## What is needed
Set down all of the data that follows word for word, without the images.
————
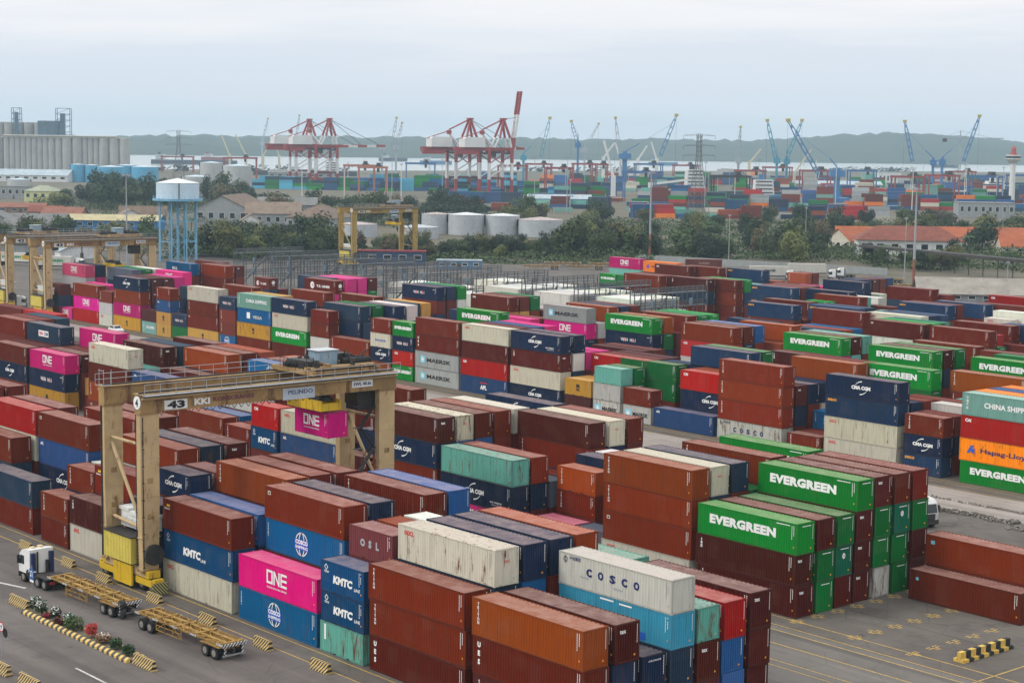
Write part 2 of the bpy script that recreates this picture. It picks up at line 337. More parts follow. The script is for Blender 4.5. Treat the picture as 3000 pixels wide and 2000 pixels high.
for x, h, r_, lc, fl, lb in ((-143.9, 1.35, .5, gd, wf, 'tall white flowering shrub nearest the blue sign'), (-142.4, 1.3, .5, gd, wf, 'second white flowering shrub from the blue sign'), (-141.3, .35, .4, rdl, None, 'low red leaved plant between the white shrubs'),
    (-140.0, 1.2, .48, gd, wf, 'third white flowering shrub from the blue sign'), (-138.6, .6, .6, brl, None, 'thin pinkish brown shrub on the island'), (-137.2, 1.25, .5, gd, wf, 'small white flowering shrub before the big green one'), (-136.2, 1.1, .8, gl, None, 'widest bright green shrub in mid island'),
    (-133.3, 1.15, .5, rdl, None, 'bright crimson shrub on the island'), (-131.2, .8, .65, brl, wf, 'brownish shrub right of the crimson one'), (-128.9, .9, .5, gd, None, 'dark spiky shrub near the island end'), (-126.7, .85, .5, gd, None, 'last dark shrub beside the near barrier')):
    shrub(x, 68.5+.15*math.sin(x*3), h, r_, lc, fl, lb)

# ------------------------------------------------------------------ road signs
galv = paint('galvanised_steel', (.36, .37, .38), .45, .12, 3, metal=.4)
blk = paint('black_rubber', (.012, .012, .013), .75, .2, 4); dkm = paint('dark_machinery', (.03, .028, .027), .6, .4, 2, rust=.2)
sg = empty('u_turn_sign', (-148.9, 70.7, .01)); tag(sg, 'blue U-turn sign on a thin post behind the truck', 'road sign')
MB().tube((0, 0, 0), (0, 0, 3.05), .035, 8).build('post', galv, sg)
b_ = MB(); b_.box(-.42, .42, -.05, -.02, 1.75, 2.75); b_.build('sign_board', paint('sign_blue', (.015, .10, .34), .4, .05), sg)
d_ = MB(); 
for a0, a1 in ((0, 180),):
    n_ = 10
    for i in range(n_):
        t0, t1 = R(a0+(a1-a0)*i/n_), R(a0+(a1-a0)*(i+1)/n_); P = [(.2*math.cos(t0), .2*math.sin(t0)), (.11*math.cos(t0), .11*math.sin(t0)), (.11*math.cos(t1), .11*math.sin(t1)), (.2*math.cos(t1), .2*math.sin(t1))]
        d_.add([(x, -.056, 2.4+z) for x, z in P], [(0, 1, 2, 3)])
d_.box(.11, .2, -.058, -.052, 2.0, 2.4); d_.box(-.2, -.11, -.058, -.052, 2.15, 2.4); d_.add([(-.32, -.056, 2.16), (.01, -.056, 2.16), (-.155, -.056, 1.95)], [(0, 1, 2)]); d_.build('arrow', white, sg)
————
## Response to this exercise
Write part 2 of the bpy script that recreates this picture. It picks up at line 337. More parts follow. The script is for Blender 4.5. Treat the picture as 3000 pixels wide and 2000 pixels high.
for x, h, r_, lc, fl, lb in ((-143.9, 1.35, .5, gd, wf, 'tall white flowering shrub nearest the blue sign'), (-142.4, 1.3, .5, gd, wf, 'second white flowering shrub from the blue sign'), (-141.3, .35, .4, rdl, None, 'low red leaved plant between the white shrubs'),
    (-140.0, 1.2, .48, gd, wf, 'third white flowering shrub from the blue sign'), (-138.6, .6, .6, brl, None, 'thin pinkish brown shrub on the island'), (-137.2, 1.25, .5, gd, wf, 'small white flowering shrub before the big green one'), (-136.2, 1.1, .8, gl, None, 'widest bright green shrub in mid island'),
    (-133.3, 1.15, .5, rdl, None, 'bright crimson shrub on the island'), (-131.2, .8, .65, brl, wf, 'brownish shrub right of the crimson one'), (-128.9, .9, .5, gd, None, 'dark spiky shrub near the island end'), (-126.7, .85, .5, gd, None, 'last dark shrub beside the near barrier')):
    shrub(x, 68.5+.15*math.sin(x*3), h, r_, lc, fl, lb)

# ------------------------------------------------------------------ road signs
galv = paint('galvanised_steel', (.36, .37, .38), .45, .12, 3, metal=.4)
blk = paint('black_rubber', (.012, .012, .013), .75, .2, 4); dkm = paint('dark_machinery', (.03, .028, .027), .6, .4, 2, rust=.2)
sg = empty('u_turn_sign', (-148.9, 70.7, .01)); tag(sg, 'blue U-turn sign on a thin post behind the truck', 'road sign')
MB().tube((0, 0, 0), (0, 0, 3.05), .035, 8).build('post', galv, sg)
b_ = MB(); b_.box(-.42, .42, -.05, -.02, 1.75, 2.75); b_.build('sign_board', paint('sign_blue', (.015, .10, .34), .4, .05), sg)
d_ = MB(); 
for a0, a1 in ((0, 180),):
    n_ = 10
    for i in range(n_):
        t0, t1 = R(a0+(a1-a0)*i/n_), R(a0+(a1-a0)*(i+1)/n_); P = [(.2*math.cos(t0), .2*math.sin(t0)), (.11*math.cos(t0), .11*math.sin(t0)), (.11*math.cos(t1), .11*math.sin(t1)), (.2*math.cos(t1), .2*math.sin(t1))]
        d_.add([(x, -.056, 2.4+z) for x, z in P], [(0, 1, 2, 3)])
d_.box(.11, .2, -.058, -.052, 2.0, 2.4); d_.box(-.2, -.11, -.058, -.052, 2.15, 2.4); d_.add([(-.32, -.056, 2.16), (.01, -.056, 2.16), (-.155, -.056, 1.95)], [(0, 1, 2)]); d_.build('arrow', white, sg)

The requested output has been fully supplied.